Prompt: Pictures excluded, return the lines below from the first through the line holding "S.view_settings.view_transform='Standard'".

┄┄┄┄┄┄┄┄┄┄

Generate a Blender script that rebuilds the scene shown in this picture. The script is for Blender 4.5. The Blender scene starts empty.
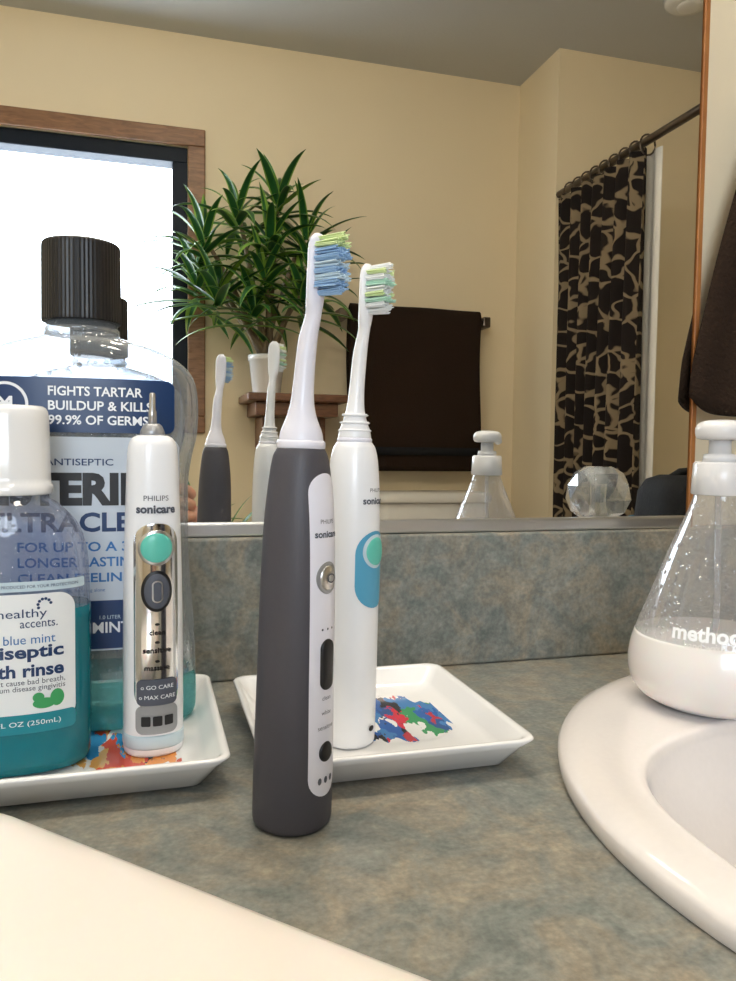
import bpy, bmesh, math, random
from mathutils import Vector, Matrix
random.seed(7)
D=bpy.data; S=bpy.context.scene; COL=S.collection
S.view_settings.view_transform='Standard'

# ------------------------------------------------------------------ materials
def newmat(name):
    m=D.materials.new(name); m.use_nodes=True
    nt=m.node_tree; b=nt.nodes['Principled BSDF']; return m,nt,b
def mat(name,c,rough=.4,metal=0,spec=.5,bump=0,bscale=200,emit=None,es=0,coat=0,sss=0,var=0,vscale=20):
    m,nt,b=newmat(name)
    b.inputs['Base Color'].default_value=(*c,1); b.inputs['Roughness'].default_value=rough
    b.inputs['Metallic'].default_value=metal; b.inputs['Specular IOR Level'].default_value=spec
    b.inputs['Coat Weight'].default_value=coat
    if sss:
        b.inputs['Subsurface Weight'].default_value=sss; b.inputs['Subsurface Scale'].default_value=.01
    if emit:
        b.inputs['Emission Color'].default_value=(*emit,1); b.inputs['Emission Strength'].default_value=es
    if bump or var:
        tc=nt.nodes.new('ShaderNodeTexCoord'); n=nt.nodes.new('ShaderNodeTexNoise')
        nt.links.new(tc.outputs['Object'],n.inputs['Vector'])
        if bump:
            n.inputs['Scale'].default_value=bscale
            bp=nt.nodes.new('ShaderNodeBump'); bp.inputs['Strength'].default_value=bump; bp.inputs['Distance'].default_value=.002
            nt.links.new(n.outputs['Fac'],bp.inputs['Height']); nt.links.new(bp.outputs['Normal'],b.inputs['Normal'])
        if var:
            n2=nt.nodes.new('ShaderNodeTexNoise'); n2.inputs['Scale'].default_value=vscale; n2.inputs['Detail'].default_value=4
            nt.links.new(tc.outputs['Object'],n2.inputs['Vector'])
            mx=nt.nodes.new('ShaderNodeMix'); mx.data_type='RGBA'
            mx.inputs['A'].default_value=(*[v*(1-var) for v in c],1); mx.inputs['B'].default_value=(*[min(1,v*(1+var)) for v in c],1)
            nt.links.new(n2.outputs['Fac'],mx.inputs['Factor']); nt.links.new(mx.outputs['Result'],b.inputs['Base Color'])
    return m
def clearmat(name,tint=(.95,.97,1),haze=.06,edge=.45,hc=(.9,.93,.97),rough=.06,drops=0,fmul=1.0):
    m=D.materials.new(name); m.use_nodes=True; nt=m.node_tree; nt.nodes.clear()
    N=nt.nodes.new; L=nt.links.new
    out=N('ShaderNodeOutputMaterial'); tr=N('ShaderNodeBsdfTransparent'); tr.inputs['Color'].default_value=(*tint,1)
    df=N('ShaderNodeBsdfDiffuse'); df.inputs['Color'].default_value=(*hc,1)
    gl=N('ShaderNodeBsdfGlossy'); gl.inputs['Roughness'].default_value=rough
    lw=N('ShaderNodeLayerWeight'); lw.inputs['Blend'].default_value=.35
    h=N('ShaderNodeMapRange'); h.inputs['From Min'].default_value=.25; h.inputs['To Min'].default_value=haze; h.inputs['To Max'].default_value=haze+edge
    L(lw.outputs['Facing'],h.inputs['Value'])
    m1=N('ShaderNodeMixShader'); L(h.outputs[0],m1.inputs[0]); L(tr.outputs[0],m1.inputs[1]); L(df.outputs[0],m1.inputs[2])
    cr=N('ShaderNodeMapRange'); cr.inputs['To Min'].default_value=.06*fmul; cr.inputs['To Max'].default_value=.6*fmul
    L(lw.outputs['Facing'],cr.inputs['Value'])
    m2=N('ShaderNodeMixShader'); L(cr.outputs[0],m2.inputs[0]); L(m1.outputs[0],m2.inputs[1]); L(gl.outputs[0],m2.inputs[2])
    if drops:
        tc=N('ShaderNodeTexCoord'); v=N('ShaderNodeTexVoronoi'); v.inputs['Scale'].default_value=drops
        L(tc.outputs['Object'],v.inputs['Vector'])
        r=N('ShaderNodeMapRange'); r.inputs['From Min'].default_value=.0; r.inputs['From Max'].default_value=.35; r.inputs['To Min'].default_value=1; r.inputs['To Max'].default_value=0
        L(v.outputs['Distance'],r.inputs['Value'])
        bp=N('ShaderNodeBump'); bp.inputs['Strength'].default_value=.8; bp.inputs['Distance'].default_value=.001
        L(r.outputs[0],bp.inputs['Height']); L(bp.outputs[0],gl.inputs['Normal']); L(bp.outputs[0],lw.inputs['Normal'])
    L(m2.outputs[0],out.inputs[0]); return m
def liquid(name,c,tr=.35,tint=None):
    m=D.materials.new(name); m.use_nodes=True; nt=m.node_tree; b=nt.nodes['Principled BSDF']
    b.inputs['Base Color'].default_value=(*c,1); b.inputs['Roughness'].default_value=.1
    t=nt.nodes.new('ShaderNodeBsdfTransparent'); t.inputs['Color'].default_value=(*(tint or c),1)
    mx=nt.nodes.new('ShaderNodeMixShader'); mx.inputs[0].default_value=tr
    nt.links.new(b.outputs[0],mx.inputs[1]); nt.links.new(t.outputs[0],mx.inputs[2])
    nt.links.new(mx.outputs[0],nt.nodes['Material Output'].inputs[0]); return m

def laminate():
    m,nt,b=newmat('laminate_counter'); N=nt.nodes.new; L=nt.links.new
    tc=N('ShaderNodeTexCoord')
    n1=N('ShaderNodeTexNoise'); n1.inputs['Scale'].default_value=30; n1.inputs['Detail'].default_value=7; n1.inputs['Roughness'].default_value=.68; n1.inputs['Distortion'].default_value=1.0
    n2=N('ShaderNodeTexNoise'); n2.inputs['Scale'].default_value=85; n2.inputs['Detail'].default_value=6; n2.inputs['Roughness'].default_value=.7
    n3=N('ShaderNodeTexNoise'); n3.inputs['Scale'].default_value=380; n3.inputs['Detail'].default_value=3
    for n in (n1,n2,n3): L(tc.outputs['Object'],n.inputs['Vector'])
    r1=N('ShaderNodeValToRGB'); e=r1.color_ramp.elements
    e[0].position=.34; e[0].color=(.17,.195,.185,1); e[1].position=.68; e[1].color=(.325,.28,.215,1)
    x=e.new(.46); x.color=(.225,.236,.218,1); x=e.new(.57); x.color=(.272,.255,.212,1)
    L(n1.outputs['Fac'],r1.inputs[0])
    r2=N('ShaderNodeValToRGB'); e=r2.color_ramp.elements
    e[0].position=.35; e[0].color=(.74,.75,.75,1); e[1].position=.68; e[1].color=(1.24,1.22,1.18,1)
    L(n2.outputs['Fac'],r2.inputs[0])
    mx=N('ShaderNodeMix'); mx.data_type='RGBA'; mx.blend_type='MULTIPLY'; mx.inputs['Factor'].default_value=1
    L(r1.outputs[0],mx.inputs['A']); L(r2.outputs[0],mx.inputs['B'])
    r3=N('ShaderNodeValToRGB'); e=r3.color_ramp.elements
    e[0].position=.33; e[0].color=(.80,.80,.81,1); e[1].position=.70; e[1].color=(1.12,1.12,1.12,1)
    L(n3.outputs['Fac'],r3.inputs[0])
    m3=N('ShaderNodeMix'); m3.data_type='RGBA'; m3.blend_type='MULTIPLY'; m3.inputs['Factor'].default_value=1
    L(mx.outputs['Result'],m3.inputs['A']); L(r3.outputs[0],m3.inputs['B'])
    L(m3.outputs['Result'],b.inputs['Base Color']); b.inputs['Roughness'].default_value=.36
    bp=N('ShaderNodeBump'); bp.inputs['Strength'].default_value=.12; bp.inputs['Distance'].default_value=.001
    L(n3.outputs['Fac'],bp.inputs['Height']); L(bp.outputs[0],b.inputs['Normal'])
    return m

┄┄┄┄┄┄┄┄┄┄

Solution:
Generate a Blender script that rebuilds the scene shown in this picture. The script is for Blender 4.5. The Blender scene starts empty.
import bpy, bmesh, math, random
from mathutils import Vector, Matrix
random.seed(7)
D=bpy.data; S=bpy.context.scene; COL=S.collection
S.view_settings.view_transform='Standard'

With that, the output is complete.